Later life creative arts festival in pipeline
Next year, Scotland's world famous festivals will be joined by another major event, an inspiring and ambitious annual festival of the arts organised by Age Scotland and Creative Scotland for, by, with and about older people.
The new festival, based loosely on the Welsh Gwanwyn and Irish Bealtaine festivals, will be launched specifically to appeal to the older, culture-loving section of Scottish society and will focus in particular on arts and cultural events for those in residential care homes.
It forms part of a drive by Creative Scotland to encourage those who have not engaged with the arts to connect with cultural events and comes on the back of the organisation's 2008 "Taking Part" study, which found that older people are less likely than many other groups to take part in the arts.
The concept emerged from a meeting at Perth Concert Hall in March, organised with Creative Scotland and the National Forum on Ageing Futures and attended by over 200 arts participants aged 50 and over, to discuss the benefits of creativity for the older population.
Age Scotland and Creative Scotland are in the process of recruiting an artistic director to take the festival, funded to the tune of £150,000 by the charitable Baring Foundation and as yet unnamed, forward.

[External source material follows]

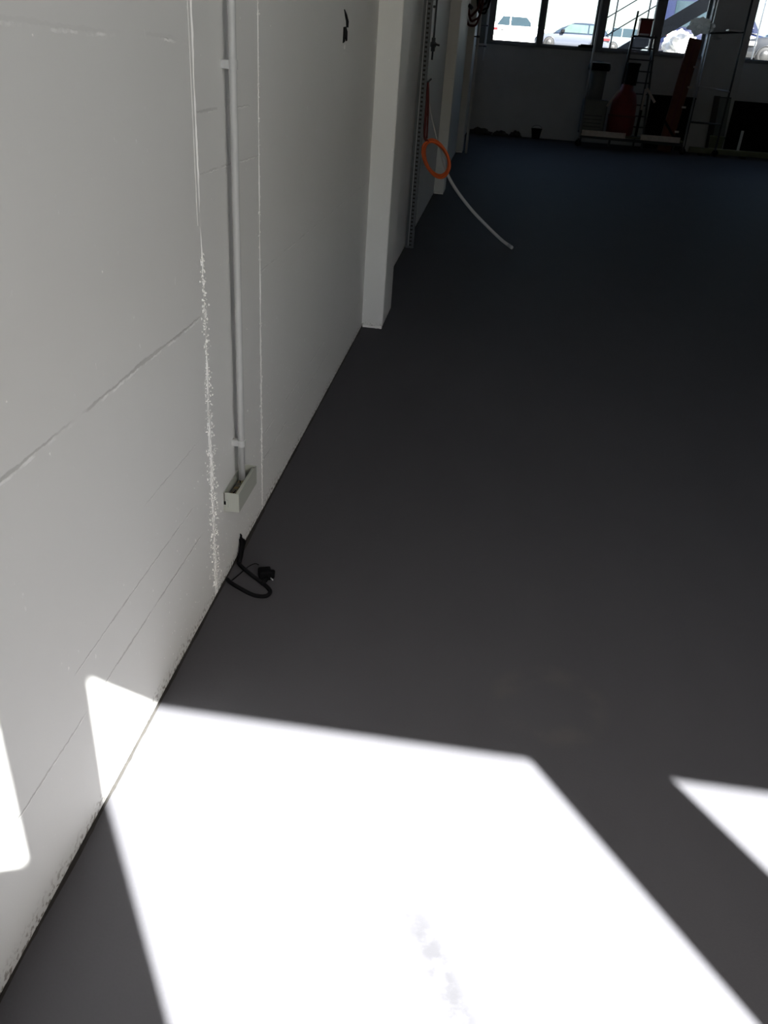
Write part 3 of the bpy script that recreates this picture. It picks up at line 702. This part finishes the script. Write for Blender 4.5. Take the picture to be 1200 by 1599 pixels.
# small dark things on the floor by the far wall
q = at(838, 206, 26.35)
e = thing('rubble_bucket', 'small black bucket on the floor against the far wall', 'bucket', (q.x, 26.35, 0))
m = MB(); m.lathe([(.11, 0), (.15, .24), (.16, .25), (.16, .27), (.14, .27), (.10, .02)], (q.x, 26.35, 0), 20); m.build('tub', 'black', e)
m = MB(); m.tube([(q.x + math.cos(t / 12 * math.pi) * .15, 26.3, .26 + .1 * math.sin(t / 12 * math.pi)) for t in range(13)], .006, 6); m.build('bail', 'dark_steel', e)
for k, (px, lab) in enumerate(((750, 'low dark heap of rubble in the far left corner'), (782, 'small dark clump of rubble right of the corner heap'), (806, 'flat dark clump of rubble nearest the black bucket'))):
    q = at(px, 205, 26.4); q.x = max(q.x, -.36)
    tag(lump('rubble_heap', 'dirt', (q.x, 26.38, .02), ((.30, .20, .17)[k], .17, (.13, .10, .12)[k]), k * 4.4, 3, .5), lab, 'rubble')
# flat black tool on the sill
q = at(922, 76, 26.66)
e = thing('flat_tool', 'flat black tool lying on the far window sill beside the mullion', 'tool', tuple(q))
q0 = at(903, 75, 26.66); q1 = at(926, 77, 26.66)
MB().bbox((q0.x, 26.56, SILL - .025), (q1.x, 26.75, SILL + .03), .008, 1).build('base', 'black', e)
MB().bbox((q0.x + .06, 26.58, SILL + .03), (q1.x, 26.72, SILL + .055), .006, 1).build('grip', 'black', e)

# ------------------------------------------------------------------ outside: stair and cars
Y = 31.0
e = thing('outdoor_stair', 'grey steel outdoor stair with thin handrails beyond the far windows', 'stair', tuple(at(1010, 60, Y)))
a_ = at(950, 96, Y); b_ = at(1140, -16, Y)
MB().beam(a_, b_, .16, .42, side=(0, 0, 1)).build('stringer', 'stair_steel', e)
MB().beam(a_ + Vector((0, 1.1, 0)), b_ + Vector((0, 1.1, 0)), .06, .3, side=(0, 0, 1)).build('stringer', 'stair_steel', e)
for k in range(10):
    c_ = a_ + (b_ - a_) * (k + .5) / 10; MB().box(c_ + Vector((-.14, .08, .02)), c_ + Vector((.14, 1.05, .06))).build('tread', 'stair_steel', e)
for p, q in (((948, 28), (1000, -3)), ((962, 47), (1040, 0))):
    a1 = at(*p, Y); b1 = at(*q, Y); d1 = b1 - a1; m = MB(); m.tube([a1 - d1 * .2, a1, b1, b1 + d1 * .6], .018, 8); m.build('handrail', 'stair_steel', e)
for p, q in (((952.5, 76), (968, -10)), ((1010, 45), (1018, -10))):
    a1 = at(*p, Y); b1 = at(*q, Y); a1.x = b1.x = (a1.x + b1.x) / 2; m = MB(); m.tube([a1 - Vector((0, 0, .5)), b1 + Vector((0, 0, .3))], .024, 8); m.build('post', 'stair_steel', e)

def car(name, label, x, y, facing, L, H, W, paint, glass, roofpaint=None, van=False, belt=.62, dz=0):
    """side-on car; local x runs from tail (0) to nose (L), scaled for facing"""
    z = street_z(y) + dz
    e = thing(name, label, 'car', (x, y, z)); f = facing
    hb = H * belt
    st = [(0.0, .30, hb * .80, .80), (.06, .24, hb * .95, .92), (.25, .20, hb, .98), (L * .3, .18, hb * 1.02, 1), (L * .55, .18, hb, 1), (L * .70, .18, hb * .97, .99), (L * .86, .20, hb * .90, .96), (L * .96, .24, hb * .80, .86), (L, .32, hb * .62, .74)]
    if van: st = [(0, .3, hb * .95, .92), (.1, .25, hb, .97)] + [(L * k, .2, hb, 1) for k in (.3, .55, .75)] + [(L * .9, .22, hb * .9, .96), (L, .3, hb * .62, .85)]
    m = MB(); rings = []
    for sx_, zb, zt_, ww in st:
        hw_ = W / 2 * ww; hgt = zt_ - zb; r = []
        for dy, dz in ((-.86, 0), (-.98, .10), (-1, .35), (-.99, .62), (-.95, .9), (-.86, 1), (.86, 1), (.95, .9), (.99, .62), (1, .35), (.98, .10), (.86, 0)):
            r.append(m.bm.verts.new((x + f * sx_, y + dy * hw_, z + zb + dz * hgt)))
        rings.append(r)
    n = 12
    for a, b in zip(rings, rings[1:]):
        for k in range(n): m.bm.faces.new((a[k], a[(k + 1) % n], b[(k + 1) % n], b[k]))
    m.bm.faces.new(rings[0]); m.bm.faces.new(rings[-1][::-1])
    body = m.build('body', paint, e, True)
    # cabin: base outline at the belt line, roof outline above
    if van: cb = (.03, L * .86, .06, L * .70)
    else: cb = (.12, L * .76, L * .16, L * .54)
    m = MB(); rr = []
    prof = []                                # side silhouette of the cabin from rear belt over roof to front belt
    zb_ = hb - .04; zt_ = H
    prof = [(cb[0], zb_), (cb[0] + (cb[2] - cb[0]) * .6, zb_ + (zt_ - zb_) * .62), (cb[2], zt_ - .06), (cb[2] + .25, zt_ - .015), ((cb[2] + cb[3]) / 2, zt_), (cb[3] - .2, zt_ - .02), (cb[3], zt_ - .09), (cb[3] + (cb[1] - cb[3]) * .5, zb_ + (zt_ - zb_) * .50), (cb[1], zb_)]
    def half(zz): return W / 2 * (.93 - .09 * (zz - zb_) / (zt_ - zb_))
    A = [m.bm.verts.new((x + f * px_, y - half(pz), z + pz)) for px_, pz in prof]; B = [m.bm.verts.new((x + f * px_, y + half(pz), z + pz)) for px_, pz in prof]
    for k in range(len(A) - 1): m.bm.faces.new((A[k], A[k + 1], B[k + 1], B[k]))
    m.bm.faces.new(A); m.bm.faces.new(B[::-1]); m.bm.faces.new((A[0], A[-1], B[-1], B[0]))
    cabn = m.build('cabin', roofpaint or paint, e)
    def side_pane(nm, poly, par, mm, out=.012, sgn=-1):
        M_ = MB(); M_.prism([Vector((x + f * px_, y + sgn * (half(pz) + out), z + pz)) for px_, pz in poly], (0, -.008 * sgn * -1, 0)); return M_.build(nm, mm, par)
    lo = zb_ + .07; hi = zt_ - .10; mid_ = (cb[2] + cb[3]) / 2
    def xr(zz): return cb[0] + (cb[2] - cb[0]) * (zz - zb_) / (zt_ - zb_)
    def xf(zz): return cb[1] + (cb[3] - cb[1]) * (zz - zb_) / (zt_ - zb_)
    for sgn in (-1, 1):
        if not van:
            side_pane('side_window', [(xr(lo) + .22, lo), (mid_ - .25, lo), (mid_ - .25, hi), (xr(hi) + .16, hi), (xr(hi) + .10, hi - .08)], cabn, glass, sgn=sgn)
            side_pane('side_window', [(mid_ - .17, lo), (xf(lo) - .28, lo), (xf(hi) - .12, hi), (mid_ - .17, hi)], cabn, glass, sgn=sgn)
        else:
            side_pane('side_window', [(L * .5, lo), (xf(lo) - .25, lo), (xf(hi) - .1, hi), (L * .5, hi)], cabn, glass, sgn=sgn)
            side_pane('side_window', [(L * .12, lo), (L * .46, lo), (L * .46, hi), (L * .12, hi)], cabn, glass, sgn=sgn)
    M_ = MB(); M_.prism([Vector((x + f * (xf(zz) + .02), y + s_ * half(zz) * .9, z + zz)) for zz, s_ in ((lo, -1), (lo, 1), (hi, 1), (hi, -1))], (f * .012, 0, .012)); M_.build('windscreen', glass, cabn)
    M_ = MB(); M_.prism([Vector((x + f * (xr(zz) - .05), y + s_ * half(zz) * .85, z + zz)) for zz, s_ in ((lo, -1), (lo, 1), (hi - .05, 1), (hi - .05, -1))], (-f * .012, 0, .012)); M_.build('rear_window', glass, cabn)
    rw = .32 if not van else .35
    for wx in (L * .19, L * .81):
        for s_ in (-1, 1):
            m = MB(); m.lathe([(rw * .6, -.1), (rw, -.1), (rw * 1.02, 0), (rw, .08), (rw * .7, .1)], (x + f * wx, y + s_ * (W / 2 - .07), z + rw), 28, Vector((0, s_, 0))); wl_ = m.build('wheel', 'tyre', e)
            m = MB(); m.lathe([(rw * .66, .07), (rw * .64, .10), (rw * .2, .115), (0.001, .12)], (x + f * wx, y + s_ * (W / 2 - .07), z + rw), 20, Vector((0, s_, 0))); m.build('hub_cap', 'hub', wl_)
            m = MB()
            pts = [(x + f * wx + math.cos(t / 18 * math.pi) * rw * 1.12, y + s_ * (W / 2 + .004), z + rw + math.sin(t / 18 * math.pi) * rw * 1.12) for t in range(19)]
            m.tube(pts, .03, 6); m.build('wheel_arch', paint, body)
    for s_ in (-1, 1):
        MB().bbox((x + f * .02 if f > 0 else x - .50, y + s_ * (W / 2 - .02) - .05, z + hb * .70), (x + .50 if f > 0 else x - .02, y + s_ * (W / 2 - .02) + .05, z + hb * .86), .02, 2).build('tail_light', 'tail_red', body)
        a2, b2 = sorted((x + f * (L - .48), x + f * (L - .08)))
        MB().bbox((a2, y + s_ * (W / 2 - .12) - .06, z + hb * .60), (b2, y + s_ * (W / 2 - .12) + .06, z + hb * .75), .02, 2).build('headlight', 'lamp_clear', body)
        xm = x + f * (L * .64 if not van else L * .78)
        MB().bbox((xm - .1, y + s_ * (W / 2 + .02) - .09, z + hb), (xm + .1, y + s_ * (W / 2 + .02) + .09, z + hb + .17), .03, 2).build('wing_mirror', paint if not roofpaint else 'black', body)
    m = MB(); m.tube([(x + f * (L * .22), y, z + H - .03), (x + f * (L * .17), y, z + H + .16)], .012, 6); m.build('aerial', 'black', cabn)
    return e

y = 62; p = at(768, 60, y)
car('white_car', 'white hatchback parked outside the far left window pane', p.x - .15, y, 1, 4.2, 1.50, 1.75, 'car_white', 'car_glass', belt=.58, dz=.16)
y = 58; p = at(835, 60, y)
car('silver_blue_car', 'silver blue car with dark roof seen through the second far pane', p.x, y, -1, 4.5, 1.48, 1.78, 'car_silver', 'car_glass_pale', 'car_roof_blue', dz=-.1)
for o in [q for q in bpy.data.objects if q.name.startswith('silver_blue_car')]:
    o.location.x += 4.5
    o['label'] = 'silver blue car with dark roof seen through the second far pane'
y = 60; p = at(940, 64, y)
car('pale_teal_car', 'pale teal car with red tail light behind the stair rails', p.x - .2, y, 1, 4.3, 1.50, 1.75, 'car_teal', 'car_glass', dz=-.12)
y = 44; p = at(1015, 80, y)
car('dark_blue_van', 'dark blue van behind the outdoor stair', p.x, y, 1, 5.2, 2.3, 1.95, 'car_blue', 'car_glass', van=True, belt=.52)
y = 40; p = at(1152, 80, y)
car('dark_grey_car', 'dark grey car seen right of the far column', p.x + 4.6, y, -1, 4.6, 1.75, 1.85, 'car_grey', 'car_glass')
y = 33.4; q = at(1061, 70, y)
tag(lump('glare_heap', 'plastic_sheet', (q.x, y, q.z - .05), (.50, .4, .42), 5.5, 4, .35), 'crumpled white heap put in for sun glare outside below the stair', 'glare stand-in')  # bright heap added to stand in for sun glare
q = at(1185, 50, 29.5)
e = thing('pale_post', 'thin pale post standing outside the window right of the far column', 'post', (q.x, 29.5, street_z(29.5)))
m = MB(); m.tube([(q.x, 29.5, street_z(29.5)), (q.x, 29.5, 3.2), (q.x, 29.5, 4.6)], .022, 10); m.build('post', 'car_white', e)
MB().box((q.x - .08, 29.42, street_z(29.5)), (q.x + .08, 29.58, street_z(29.5) + .02)).build('base_plate', 'steel', e)

q0 = at(764, 60, 59.6); q1 = at(843, 60, 59.6); zk_ = street_z(59.6)
e = thing('kerb_block', 'long pale concrete kerb in front of the white hatchback', 'kerb', ((q0.x + q1.x) / 2, 59.6, zk_))
for k in range(4):
    a, b = q0.x - 1 + k * (q1.x - q0.x + 1) / 4, q0.x - 1 + (k + 1) * (q1.x - q0.x + 1) / 4 - .02
    MB().bbox((a, 59.45, zk_ - .05), (b, 59.7, zk_ + .74), .03, 2).build('block', 'plastic_sheet', e)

The new festival's artistic director will be tasked with increasing opportunities for involvement by older people in high quality arts programmes as artists and performers, participants and consumers whilst simultaneously ensuring that content addresses issues such as ageism and actively promotes positive representations of those in later life.
An equalities emphasis is essential and the festival will target different groups of people, including the ageing Lesbian,Gay, Bisexual and Transgender community, disabled people and those from black and minority ethnic backgrounds.

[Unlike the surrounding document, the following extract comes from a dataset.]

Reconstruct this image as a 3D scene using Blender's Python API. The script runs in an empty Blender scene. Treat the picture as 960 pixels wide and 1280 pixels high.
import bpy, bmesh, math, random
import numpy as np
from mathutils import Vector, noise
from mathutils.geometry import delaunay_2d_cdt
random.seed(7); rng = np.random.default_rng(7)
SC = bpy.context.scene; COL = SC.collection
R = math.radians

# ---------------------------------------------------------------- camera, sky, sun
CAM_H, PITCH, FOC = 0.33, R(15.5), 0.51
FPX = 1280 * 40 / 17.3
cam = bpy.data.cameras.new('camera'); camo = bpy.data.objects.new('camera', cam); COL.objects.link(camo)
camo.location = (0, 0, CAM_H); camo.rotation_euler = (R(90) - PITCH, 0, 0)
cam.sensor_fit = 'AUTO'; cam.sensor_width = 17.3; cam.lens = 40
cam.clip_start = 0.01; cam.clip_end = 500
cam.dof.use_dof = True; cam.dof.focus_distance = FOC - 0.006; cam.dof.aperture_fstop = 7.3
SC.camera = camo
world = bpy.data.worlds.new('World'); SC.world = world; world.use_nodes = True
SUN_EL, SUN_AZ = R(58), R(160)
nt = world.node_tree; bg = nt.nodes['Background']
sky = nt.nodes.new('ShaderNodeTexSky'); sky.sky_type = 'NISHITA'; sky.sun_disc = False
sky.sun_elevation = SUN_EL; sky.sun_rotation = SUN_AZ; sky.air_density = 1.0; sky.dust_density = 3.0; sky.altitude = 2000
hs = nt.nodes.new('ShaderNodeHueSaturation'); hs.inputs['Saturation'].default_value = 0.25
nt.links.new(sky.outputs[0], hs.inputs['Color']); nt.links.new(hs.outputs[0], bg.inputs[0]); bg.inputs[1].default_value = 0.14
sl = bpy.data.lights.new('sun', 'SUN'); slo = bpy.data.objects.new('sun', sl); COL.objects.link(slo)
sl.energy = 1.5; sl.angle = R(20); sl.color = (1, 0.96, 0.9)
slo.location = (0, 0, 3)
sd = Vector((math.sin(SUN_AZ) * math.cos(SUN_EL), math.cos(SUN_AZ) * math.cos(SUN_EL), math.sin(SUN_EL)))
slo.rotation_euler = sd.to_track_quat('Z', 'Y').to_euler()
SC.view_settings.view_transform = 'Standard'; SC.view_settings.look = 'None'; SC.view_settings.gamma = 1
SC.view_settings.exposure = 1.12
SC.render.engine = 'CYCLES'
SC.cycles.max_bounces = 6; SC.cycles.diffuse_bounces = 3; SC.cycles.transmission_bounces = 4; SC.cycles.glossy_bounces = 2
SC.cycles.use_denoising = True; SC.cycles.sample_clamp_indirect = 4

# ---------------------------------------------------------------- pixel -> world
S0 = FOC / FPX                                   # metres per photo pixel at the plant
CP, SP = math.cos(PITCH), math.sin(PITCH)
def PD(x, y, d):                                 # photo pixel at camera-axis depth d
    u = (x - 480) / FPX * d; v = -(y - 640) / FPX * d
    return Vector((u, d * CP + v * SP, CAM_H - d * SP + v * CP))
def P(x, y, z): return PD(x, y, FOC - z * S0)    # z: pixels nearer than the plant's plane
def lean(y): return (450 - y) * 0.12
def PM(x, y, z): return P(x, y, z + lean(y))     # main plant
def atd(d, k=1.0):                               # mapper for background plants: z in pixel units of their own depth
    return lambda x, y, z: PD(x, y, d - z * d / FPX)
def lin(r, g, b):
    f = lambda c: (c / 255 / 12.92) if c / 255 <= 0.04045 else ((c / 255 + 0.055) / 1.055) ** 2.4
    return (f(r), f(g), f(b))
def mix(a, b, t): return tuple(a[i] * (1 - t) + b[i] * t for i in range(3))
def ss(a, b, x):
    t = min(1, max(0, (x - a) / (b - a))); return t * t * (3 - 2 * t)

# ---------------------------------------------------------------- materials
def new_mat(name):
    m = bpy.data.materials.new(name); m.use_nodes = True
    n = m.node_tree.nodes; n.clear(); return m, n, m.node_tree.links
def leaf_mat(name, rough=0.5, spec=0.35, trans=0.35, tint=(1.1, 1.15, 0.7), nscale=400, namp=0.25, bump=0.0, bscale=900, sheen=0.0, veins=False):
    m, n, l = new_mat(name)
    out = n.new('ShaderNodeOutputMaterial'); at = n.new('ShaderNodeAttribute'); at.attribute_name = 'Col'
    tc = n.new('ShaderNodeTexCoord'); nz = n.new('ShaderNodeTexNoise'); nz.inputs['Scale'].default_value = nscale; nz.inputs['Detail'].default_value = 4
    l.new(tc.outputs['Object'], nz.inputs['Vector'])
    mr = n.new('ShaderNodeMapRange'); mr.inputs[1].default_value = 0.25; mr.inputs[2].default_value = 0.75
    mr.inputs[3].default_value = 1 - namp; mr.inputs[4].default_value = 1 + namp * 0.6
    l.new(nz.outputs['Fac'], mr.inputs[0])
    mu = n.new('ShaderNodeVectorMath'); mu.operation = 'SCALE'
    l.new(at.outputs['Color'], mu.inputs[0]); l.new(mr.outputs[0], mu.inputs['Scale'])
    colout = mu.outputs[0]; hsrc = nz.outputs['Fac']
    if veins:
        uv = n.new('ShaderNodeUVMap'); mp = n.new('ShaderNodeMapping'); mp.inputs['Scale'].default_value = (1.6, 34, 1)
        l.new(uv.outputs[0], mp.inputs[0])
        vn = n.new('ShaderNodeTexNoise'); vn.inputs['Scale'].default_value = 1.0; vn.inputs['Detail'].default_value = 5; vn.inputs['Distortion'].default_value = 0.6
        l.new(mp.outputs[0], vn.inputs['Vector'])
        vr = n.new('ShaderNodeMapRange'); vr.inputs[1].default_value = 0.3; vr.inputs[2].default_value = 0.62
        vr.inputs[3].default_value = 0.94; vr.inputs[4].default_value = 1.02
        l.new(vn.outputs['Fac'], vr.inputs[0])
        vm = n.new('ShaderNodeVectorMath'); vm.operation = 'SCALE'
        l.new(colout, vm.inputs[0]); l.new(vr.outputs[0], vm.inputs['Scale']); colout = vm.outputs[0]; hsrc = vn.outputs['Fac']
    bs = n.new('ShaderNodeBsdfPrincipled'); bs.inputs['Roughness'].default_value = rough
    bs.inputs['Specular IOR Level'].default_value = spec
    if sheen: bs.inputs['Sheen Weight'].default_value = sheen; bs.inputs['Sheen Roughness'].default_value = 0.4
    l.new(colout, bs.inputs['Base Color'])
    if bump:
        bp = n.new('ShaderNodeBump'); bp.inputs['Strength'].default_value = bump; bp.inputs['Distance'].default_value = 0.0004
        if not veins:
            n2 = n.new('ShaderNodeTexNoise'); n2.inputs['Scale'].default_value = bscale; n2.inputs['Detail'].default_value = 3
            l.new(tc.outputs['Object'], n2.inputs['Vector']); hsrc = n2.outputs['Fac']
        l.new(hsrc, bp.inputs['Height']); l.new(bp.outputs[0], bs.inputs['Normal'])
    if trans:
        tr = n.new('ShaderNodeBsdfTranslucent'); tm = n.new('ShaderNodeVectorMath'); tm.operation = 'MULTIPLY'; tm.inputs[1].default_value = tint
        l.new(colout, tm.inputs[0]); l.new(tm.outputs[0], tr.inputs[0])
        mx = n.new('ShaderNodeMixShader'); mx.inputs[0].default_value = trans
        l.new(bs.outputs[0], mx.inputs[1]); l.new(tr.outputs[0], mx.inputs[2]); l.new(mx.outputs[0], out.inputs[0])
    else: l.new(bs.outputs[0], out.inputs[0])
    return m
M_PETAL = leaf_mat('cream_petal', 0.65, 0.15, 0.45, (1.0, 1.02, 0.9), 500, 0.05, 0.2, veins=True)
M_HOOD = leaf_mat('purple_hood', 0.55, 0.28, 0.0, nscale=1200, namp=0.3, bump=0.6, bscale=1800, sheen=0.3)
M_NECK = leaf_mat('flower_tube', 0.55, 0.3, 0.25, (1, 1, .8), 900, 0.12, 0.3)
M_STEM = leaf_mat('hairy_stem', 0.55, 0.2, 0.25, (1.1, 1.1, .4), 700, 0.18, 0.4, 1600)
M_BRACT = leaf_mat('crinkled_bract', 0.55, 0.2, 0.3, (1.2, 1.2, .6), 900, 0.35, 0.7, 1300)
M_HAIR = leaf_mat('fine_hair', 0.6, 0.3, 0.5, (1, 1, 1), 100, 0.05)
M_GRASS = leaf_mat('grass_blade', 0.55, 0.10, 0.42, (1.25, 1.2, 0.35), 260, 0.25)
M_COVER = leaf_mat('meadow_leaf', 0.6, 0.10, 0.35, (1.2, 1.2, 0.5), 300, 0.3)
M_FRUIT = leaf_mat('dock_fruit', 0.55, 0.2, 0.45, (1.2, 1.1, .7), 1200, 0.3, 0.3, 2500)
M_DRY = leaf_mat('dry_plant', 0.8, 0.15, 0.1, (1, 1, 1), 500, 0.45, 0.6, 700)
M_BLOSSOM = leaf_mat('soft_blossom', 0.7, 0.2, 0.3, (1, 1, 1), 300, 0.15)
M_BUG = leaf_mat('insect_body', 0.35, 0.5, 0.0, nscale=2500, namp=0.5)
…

The first festival is expected to take place in October 2012, and will last a month.
Age Scotland spokesman Lindsay Scott said: "We are extremely excited about this project and we want to ensure that the festival will have a distinctly contemporary Scottish and international flavour. We envisage it as a moveable feast, changing venues from year to year, with the main events taking place in Pitlochry for example one year and the next in Dumfries."
Maggie Maxwell, development officer for Creative Scotland, said: "It's a very exciting proposition, a national arts festival focussing on those in later life. Like many countries, Scotland has an ageing population, and although this festival will principally address ageing and the arts, we are keen to stress it is an inter-generational event, after all people don't lose their interest is new things just because they are getting older."